▶ [Given instruction]: Count every line in the data below where "scene" occurs, then state that number and nothing more.

▶ [Given information]:
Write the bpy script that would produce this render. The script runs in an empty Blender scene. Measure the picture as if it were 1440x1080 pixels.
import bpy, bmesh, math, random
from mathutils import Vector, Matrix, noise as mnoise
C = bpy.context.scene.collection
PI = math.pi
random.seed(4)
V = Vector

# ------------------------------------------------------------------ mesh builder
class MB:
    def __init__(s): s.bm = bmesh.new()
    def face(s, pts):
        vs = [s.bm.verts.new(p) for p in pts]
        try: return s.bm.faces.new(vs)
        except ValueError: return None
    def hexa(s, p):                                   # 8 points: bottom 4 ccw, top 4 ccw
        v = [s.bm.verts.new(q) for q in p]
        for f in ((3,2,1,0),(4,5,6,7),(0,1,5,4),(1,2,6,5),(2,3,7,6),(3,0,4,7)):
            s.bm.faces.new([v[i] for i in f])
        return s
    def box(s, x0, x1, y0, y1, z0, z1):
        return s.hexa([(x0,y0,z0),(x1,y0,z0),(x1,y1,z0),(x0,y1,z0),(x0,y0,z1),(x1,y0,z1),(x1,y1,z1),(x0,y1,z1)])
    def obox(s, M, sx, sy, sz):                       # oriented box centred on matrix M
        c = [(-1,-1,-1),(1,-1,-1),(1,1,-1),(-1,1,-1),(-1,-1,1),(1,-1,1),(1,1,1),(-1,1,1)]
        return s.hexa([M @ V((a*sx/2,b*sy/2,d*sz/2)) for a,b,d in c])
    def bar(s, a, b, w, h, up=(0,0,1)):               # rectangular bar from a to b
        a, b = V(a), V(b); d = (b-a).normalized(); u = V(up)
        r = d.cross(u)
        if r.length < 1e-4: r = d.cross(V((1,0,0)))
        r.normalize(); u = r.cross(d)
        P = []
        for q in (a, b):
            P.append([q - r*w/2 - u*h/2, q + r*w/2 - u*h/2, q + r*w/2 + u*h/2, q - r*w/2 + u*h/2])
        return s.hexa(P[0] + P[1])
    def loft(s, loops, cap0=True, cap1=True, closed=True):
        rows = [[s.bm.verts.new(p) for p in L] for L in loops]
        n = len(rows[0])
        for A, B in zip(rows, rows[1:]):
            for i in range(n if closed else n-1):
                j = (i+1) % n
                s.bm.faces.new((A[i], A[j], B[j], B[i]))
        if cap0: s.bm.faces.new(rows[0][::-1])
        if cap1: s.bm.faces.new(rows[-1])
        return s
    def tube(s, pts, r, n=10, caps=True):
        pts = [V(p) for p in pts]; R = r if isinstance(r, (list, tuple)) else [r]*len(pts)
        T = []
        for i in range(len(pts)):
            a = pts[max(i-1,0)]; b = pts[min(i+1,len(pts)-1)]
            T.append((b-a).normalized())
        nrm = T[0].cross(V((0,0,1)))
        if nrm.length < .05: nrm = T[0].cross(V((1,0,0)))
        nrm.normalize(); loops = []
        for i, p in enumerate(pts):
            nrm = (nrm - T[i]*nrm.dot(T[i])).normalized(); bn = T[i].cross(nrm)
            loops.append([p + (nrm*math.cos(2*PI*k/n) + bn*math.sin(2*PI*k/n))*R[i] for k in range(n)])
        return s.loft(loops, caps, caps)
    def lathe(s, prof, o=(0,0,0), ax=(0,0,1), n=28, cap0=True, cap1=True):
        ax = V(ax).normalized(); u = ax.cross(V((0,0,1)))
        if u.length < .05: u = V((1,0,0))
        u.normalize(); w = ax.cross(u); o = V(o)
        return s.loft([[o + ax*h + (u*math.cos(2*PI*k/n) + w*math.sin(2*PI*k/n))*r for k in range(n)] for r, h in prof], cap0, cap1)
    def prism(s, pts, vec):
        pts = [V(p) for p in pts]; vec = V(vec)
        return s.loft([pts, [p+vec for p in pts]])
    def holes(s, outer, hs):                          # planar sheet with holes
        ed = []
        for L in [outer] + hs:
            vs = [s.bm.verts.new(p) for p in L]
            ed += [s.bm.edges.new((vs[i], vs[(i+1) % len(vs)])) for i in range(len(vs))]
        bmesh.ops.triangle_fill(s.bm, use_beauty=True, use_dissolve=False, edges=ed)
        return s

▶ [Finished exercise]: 2